Archbishop John R. Quinn
A Church community is an organic thing. It begins in smallness, develops, changes outward appearances, has periods of rapid growth and seasons of near arrest. The Church community — always the same, always different — thus proceeds along the tricky, twisting road of time. On February 6, 1973, some 35,550 sunrises after Dom Isidore Robot and Brother Dominic Julius Lambert had first entered Indian Territory, the Catholic Church community in Oklahoma became two instead of one with the establishment of the Archdiocese of Oklahoma City and the Diocese of Tulsa. It was a sign of maturation, a sign of hope that both shoots would flourish more fully as distinct centers of life than in combination.
John R. Quinn, Auxiliary Bishop of San Diego, first learned that he was to be appointed the next Bishop of Oklahoma City and Tulsa during the national meeting of U.S. bishops in November, 1971. He recalled that, sworn to secrecy about his appointment, he walked by a bookstore containing a National Geographic magazine story on Oklahoma. Because he was in the company of others who did not share his secret, Bishop Quinn passed by the store, but very reluctantly.
Oklahoma's fifth bishop, a native of California, arrived the middle of a howling winter storm. He was young (42), very bright, stood in high repute with his fellow bishops and was eager to get on with his work.
Bishop Quinn gave first priority to the priests of Oklahoma. In a series of meetings, he asked them to speak to him and he made careful note of what was said. He tackled the job of visiting his thinly spread people. Within his first two years the bishop had been in almost every Catholic church (parishes and missions) in the state.
The Catholics of Oklahoma found Bishop Quinn to be vigorous and decisive. Where Bishop Reed handled incoming mail with a certain casualness, Bishop Quinn ricocheted replies with amazing speed. As leader of the community of the Catholic Church in Oklahoma, Bishop Quinn tried to steer a difficult course with a combination of firmness and openness.

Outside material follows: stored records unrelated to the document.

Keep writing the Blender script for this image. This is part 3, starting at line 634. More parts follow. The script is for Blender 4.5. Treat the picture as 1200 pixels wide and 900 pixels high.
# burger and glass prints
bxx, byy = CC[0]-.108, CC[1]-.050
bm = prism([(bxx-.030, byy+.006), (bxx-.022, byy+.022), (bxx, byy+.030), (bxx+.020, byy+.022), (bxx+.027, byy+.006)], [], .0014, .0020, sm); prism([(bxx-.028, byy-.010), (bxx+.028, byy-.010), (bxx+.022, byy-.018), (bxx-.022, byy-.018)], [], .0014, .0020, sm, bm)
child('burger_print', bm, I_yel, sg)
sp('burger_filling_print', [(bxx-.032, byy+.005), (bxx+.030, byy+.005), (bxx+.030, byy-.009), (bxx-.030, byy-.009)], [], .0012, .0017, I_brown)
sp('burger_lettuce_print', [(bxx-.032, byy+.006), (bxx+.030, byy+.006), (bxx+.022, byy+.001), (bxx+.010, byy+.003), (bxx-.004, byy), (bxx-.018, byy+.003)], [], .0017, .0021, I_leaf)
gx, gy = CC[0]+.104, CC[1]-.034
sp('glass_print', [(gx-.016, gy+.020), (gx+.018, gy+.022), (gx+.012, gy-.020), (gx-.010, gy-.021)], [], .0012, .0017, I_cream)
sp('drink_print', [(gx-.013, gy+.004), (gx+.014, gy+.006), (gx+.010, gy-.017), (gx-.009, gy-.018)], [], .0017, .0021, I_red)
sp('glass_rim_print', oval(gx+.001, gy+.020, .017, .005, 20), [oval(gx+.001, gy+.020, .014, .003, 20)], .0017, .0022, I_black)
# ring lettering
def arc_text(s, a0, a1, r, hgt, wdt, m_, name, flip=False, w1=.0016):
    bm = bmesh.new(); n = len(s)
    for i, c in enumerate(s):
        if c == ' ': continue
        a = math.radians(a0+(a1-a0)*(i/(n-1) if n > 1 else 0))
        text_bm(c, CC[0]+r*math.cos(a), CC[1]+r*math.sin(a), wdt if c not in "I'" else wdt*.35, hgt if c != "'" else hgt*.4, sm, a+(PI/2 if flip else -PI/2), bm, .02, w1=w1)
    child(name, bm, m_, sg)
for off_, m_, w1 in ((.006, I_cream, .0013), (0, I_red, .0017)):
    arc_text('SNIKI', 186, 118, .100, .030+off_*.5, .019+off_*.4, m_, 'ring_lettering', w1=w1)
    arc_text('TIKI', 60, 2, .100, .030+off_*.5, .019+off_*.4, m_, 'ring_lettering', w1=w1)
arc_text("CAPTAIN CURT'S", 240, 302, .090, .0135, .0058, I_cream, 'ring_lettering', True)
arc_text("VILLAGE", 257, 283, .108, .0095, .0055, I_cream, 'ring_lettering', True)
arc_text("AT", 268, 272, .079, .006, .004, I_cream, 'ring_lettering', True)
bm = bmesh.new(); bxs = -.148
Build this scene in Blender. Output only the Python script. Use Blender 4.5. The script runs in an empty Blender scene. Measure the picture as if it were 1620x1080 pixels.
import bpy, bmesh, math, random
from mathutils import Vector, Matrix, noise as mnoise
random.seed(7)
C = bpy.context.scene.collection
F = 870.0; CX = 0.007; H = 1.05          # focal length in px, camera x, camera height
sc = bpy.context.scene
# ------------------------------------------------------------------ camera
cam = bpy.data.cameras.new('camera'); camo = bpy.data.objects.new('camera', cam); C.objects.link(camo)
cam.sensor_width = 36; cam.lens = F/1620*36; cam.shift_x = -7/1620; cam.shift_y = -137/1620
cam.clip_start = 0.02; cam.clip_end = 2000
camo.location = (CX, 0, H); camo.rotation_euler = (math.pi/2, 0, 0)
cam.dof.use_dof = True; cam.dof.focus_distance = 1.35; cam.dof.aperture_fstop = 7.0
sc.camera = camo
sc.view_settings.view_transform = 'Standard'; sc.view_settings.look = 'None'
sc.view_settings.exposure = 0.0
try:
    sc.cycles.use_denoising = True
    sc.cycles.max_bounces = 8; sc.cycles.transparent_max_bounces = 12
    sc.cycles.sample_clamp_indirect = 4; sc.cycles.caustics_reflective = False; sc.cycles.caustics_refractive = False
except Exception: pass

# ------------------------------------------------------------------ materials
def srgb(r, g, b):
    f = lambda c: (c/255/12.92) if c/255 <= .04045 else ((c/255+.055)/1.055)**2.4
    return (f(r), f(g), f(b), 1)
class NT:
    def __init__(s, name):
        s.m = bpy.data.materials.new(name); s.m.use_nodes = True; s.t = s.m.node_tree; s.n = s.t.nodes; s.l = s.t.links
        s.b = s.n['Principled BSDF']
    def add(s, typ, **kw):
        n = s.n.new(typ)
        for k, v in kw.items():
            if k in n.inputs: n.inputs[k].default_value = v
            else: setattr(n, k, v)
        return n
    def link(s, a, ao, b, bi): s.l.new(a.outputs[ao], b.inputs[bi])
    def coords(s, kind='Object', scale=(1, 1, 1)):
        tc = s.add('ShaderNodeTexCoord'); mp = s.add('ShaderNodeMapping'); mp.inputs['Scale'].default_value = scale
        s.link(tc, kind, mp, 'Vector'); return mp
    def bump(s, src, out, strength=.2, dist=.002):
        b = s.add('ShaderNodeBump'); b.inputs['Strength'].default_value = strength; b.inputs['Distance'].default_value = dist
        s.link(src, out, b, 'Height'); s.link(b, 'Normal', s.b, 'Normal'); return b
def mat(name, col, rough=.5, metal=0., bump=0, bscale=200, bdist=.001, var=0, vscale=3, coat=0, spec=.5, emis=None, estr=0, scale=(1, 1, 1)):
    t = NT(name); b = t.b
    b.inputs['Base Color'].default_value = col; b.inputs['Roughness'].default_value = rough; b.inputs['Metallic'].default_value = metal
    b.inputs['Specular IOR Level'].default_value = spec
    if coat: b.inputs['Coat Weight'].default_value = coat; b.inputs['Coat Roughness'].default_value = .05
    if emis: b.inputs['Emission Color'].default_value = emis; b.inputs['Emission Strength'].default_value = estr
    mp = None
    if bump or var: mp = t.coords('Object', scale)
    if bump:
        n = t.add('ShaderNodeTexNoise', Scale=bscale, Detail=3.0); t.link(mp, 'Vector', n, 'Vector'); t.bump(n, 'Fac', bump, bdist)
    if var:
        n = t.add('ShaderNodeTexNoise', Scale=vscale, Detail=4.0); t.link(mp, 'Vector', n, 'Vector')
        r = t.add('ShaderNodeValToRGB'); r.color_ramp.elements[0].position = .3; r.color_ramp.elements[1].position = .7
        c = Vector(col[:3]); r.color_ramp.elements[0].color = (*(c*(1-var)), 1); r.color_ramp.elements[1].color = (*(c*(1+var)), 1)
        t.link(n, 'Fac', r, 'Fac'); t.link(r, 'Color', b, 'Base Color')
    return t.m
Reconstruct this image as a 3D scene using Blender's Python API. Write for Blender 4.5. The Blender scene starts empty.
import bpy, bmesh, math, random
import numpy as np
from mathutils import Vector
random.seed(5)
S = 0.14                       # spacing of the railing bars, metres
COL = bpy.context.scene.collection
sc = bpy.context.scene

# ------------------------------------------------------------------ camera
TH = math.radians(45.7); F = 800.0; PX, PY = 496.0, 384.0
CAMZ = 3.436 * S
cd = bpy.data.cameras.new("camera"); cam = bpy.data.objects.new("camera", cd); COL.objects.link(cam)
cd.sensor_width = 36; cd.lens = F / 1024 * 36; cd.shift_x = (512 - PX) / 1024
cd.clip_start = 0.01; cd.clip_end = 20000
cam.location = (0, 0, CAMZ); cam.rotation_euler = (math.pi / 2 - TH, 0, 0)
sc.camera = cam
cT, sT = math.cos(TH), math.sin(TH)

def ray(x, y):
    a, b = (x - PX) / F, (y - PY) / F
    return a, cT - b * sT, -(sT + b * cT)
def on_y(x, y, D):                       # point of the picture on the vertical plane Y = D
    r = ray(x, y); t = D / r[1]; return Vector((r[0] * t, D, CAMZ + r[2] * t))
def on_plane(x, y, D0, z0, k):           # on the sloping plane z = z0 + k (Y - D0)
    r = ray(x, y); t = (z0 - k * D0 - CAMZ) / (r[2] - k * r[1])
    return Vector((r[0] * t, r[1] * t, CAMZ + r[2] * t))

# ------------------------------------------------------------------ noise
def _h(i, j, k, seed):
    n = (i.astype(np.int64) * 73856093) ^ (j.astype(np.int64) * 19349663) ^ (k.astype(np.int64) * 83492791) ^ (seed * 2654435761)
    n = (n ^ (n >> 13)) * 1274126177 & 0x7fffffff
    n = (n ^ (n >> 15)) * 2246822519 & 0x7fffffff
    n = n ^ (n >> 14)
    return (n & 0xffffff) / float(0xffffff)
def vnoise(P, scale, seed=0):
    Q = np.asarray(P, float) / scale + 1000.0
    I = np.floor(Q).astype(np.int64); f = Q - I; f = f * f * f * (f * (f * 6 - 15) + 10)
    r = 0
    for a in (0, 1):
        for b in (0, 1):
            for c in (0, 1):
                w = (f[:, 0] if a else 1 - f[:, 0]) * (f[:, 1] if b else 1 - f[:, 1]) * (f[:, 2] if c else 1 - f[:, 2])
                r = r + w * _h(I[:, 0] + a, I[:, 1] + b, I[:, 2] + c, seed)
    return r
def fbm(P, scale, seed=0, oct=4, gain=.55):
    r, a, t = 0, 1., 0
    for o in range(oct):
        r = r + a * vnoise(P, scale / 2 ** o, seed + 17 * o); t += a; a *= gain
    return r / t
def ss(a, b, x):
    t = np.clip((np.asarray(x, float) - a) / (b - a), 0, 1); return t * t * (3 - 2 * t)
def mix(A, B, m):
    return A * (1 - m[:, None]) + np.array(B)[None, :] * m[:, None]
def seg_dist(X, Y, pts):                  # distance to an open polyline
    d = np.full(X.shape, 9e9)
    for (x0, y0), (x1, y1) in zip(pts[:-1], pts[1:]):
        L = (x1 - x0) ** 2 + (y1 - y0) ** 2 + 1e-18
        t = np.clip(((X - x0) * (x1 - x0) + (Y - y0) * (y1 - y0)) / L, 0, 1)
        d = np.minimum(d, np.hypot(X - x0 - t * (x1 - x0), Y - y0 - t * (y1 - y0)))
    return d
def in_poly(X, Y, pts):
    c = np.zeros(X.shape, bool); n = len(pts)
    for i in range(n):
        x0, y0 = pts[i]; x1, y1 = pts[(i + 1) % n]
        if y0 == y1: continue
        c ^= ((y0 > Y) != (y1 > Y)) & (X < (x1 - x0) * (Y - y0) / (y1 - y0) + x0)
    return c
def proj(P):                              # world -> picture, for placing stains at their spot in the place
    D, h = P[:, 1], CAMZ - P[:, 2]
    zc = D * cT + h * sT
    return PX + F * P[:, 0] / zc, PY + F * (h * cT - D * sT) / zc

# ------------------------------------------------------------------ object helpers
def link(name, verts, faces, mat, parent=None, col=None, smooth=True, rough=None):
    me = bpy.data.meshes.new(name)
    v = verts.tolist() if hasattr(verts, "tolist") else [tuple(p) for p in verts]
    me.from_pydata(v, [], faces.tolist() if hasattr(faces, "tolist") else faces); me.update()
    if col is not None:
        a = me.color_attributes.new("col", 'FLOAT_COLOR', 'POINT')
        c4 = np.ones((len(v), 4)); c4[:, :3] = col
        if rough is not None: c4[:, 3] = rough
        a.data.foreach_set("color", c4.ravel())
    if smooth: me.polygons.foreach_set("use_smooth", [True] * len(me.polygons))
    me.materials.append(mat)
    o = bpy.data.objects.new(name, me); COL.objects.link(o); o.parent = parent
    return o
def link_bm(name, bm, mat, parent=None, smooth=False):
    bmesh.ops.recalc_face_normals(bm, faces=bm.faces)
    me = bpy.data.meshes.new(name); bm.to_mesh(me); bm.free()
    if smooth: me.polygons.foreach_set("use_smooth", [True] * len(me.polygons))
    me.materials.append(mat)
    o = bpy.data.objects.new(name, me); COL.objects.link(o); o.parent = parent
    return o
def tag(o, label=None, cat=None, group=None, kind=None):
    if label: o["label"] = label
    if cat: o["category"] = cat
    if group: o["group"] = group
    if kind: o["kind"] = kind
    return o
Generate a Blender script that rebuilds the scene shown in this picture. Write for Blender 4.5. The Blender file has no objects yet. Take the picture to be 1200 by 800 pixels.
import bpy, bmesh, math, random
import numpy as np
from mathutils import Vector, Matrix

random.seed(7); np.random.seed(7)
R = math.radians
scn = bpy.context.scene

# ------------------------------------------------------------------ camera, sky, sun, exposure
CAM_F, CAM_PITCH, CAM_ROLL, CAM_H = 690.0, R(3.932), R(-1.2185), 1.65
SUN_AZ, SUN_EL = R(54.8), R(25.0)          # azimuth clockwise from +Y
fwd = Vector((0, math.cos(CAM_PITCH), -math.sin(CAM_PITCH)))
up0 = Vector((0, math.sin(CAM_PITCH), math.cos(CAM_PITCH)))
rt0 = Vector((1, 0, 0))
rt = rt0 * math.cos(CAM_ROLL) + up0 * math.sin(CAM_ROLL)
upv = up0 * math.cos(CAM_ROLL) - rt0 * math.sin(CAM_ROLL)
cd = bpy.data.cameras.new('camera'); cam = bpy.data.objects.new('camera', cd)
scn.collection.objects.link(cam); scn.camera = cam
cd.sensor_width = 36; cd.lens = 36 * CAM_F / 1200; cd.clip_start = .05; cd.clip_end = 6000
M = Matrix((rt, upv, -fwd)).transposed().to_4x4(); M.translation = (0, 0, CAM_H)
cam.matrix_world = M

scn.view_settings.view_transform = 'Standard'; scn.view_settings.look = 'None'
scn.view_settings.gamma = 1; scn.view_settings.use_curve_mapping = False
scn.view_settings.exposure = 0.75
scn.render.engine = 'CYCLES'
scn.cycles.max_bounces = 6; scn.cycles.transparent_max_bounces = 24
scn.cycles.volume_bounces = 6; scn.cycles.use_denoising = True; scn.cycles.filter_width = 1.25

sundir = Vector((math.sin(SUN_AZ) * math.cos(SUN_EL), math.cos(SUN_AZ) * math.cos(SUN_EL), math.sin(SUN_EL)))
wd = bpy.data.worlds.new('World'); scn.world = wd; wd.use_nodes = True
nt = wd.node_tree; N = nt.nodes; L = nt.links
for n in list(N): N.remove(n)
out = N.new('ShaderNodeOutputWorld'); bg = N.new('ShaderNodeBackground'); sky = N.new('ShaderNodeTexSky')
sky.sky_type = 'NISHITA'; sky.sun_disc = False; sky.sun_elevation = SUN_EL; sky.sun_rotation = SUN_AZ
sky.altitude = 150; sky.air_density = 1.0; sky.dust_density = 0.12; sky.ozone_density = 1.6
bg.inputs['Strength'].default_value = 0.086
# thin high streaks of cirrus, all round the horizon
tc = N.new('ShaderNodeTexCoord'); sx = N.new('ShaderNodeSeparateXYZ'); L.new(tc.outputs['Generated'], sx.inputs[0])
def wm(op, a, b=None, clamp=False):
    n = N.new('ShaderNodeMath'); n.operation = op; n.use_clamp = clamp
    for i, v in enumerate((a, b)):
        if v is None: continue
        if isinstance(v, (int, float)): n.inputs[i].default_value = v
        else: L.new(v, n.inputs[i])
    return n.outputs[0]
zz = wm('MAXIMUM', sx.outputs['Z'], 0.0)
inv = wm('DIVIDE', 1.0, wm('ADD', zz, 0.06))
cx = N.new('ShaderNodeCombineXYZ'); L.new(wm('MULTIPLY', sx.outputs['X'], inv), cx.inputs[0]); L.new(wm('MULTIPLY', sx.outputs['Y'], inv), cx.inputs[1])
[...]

In early 1973, John R. Quinn became the first Archbishop of Oklahoma City. Moving cautiously but steadily, Archbishop Quinn revealed his priorities by his actions: emphasis on priestly vocations, desire for better pastoral care of Spanish-speaking Catholics, re-establishment of a Catholic newspaper, appointment of a full-time youth director, and a reorganization of Catholic charities. In 1974, Archbishop Quinn was personally appointed by Pope Paul VI to participate in the 1974 World Synod of Bishops.
Bishop Bernard Ganter
Over many years the Catholics of Tulsa had felt like an unappreciated junior partner. The generosity of Tulsans carried a great share of the financial burden of the Diocese of Oklahoma City and Tulsa, but when institutions were built they seemed to be always in Oklahoma City. The wealthy Catholics of Tulsa had been placated in the 1930s by inclusion of their city's name in the title of the diocese. But now in the 1970’s most of the Church in Tulsa desired their own bishop. In 1972, there were only three cities larger than Tulsa in the United States (Jacksonville, San Jose and Long Beach) which were not see cities with a resident bishop.
For Tulsa's first bishop. Pope Paul VI chose a Texan, Bernard Ganter, a 44-year-old priest of the Galveston-Houston Diocese. He was ordained bishop on February 7, 1973 and took possession of the Diocese of Tulsa on the same day. Bishop Ganter's ways — smiling, unassuming, folksy, warm — quickly won the hearts of the eastern Oklahoma Catholics. An alumnus of Texas A & M, he had the ability even to laugh genuinely at "Aggie" jokes told by people not knowing his background.
The area in which Bishop Ganter led his diocese was a curious complex of wealth and poverty, of cultural sophistication and a tendency to produce off-brand religious phenomenons, of a splendiferous city located near great stretches of unlettered hill people. The Diocese of Tulsa is considered one of the more significant home missionary areas remaining in the United States.